随着矿井开采深度的增加以及深埋隧道的发展,高地温地下空间热害问题日益突出,研究如何控制围岩散热在其热害治理中具有重要意义。结合空气夹层在建筑围护结构中保温隔热的作用,提出应用封闭空气夹层控制围岩散热量的隔热方法。利用FLUNET建模分析了巷道为不同截面形状时相应封闭空气夹层结构内的自然对流换热特性,拟合了不同形状巷道的空气夹层内平均自然对流强化系数的计算式K_ave=f(Ra,2δ₂/d₃)。得到以下结论:(1)不同形状巷道的自然对流强化情况不同,差异产生的原因是空气夹层顶部对流换热强度不同;(2)空气夹层隔热方法可有效降低巷道壁面的总放热量;(3)空气层厚度对岩壁散热量影响不显著,但巷道底部宽度对总放热量有明显影响,最佳空气层厚度为8 cm左右。

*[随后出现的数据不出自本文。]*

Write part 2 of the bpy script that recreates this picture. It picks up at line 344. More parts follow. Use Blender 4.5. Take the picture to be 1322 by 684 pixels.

Theoretical and Numerical Analysis of Enclosure Air Layer Thermal Insulation in High Temperature Tunnel

With the increase of mining depth and the developing of deep tunnel, the problem of thermal damage in high temperature underground space is increasingly serious. It is of great significance to study how to control the heat dissipation of surrounding rock in heat damage control. Combined with the effect of air layers on heat insulation in building envelope, an enclosure air layer heat insulation method was proposed to control the heat transfer from the surrounding rock. The natural convection heat transfer characteristics in the enclosure air layers with different tunnel shapes were studied by using the model established by the FLUNET software. The formula K_ave=f(Ra,2δ₂/d₃)for calculating the mean natural convection enhancement coefficient in the enclosure air layers of different shape tunnels was fitted. The results include the following items: (1)The enhancement of natural convection heat transfer differs with different tunnel shapes, and the reason for the difference is that the convective heat transfer intensity at the top of the air layer is varying. (2)The air layer insulation can effectively reduce the total heat dissipation of the roadway wall. (3)The thickness of the air layer has no significant effect on the heat dissipation of the surrounding rock, but the width of the bottom of the roadway has an obvious effect on the total heat dissipation of the surrounding rock and the best thickness is about 8 cm.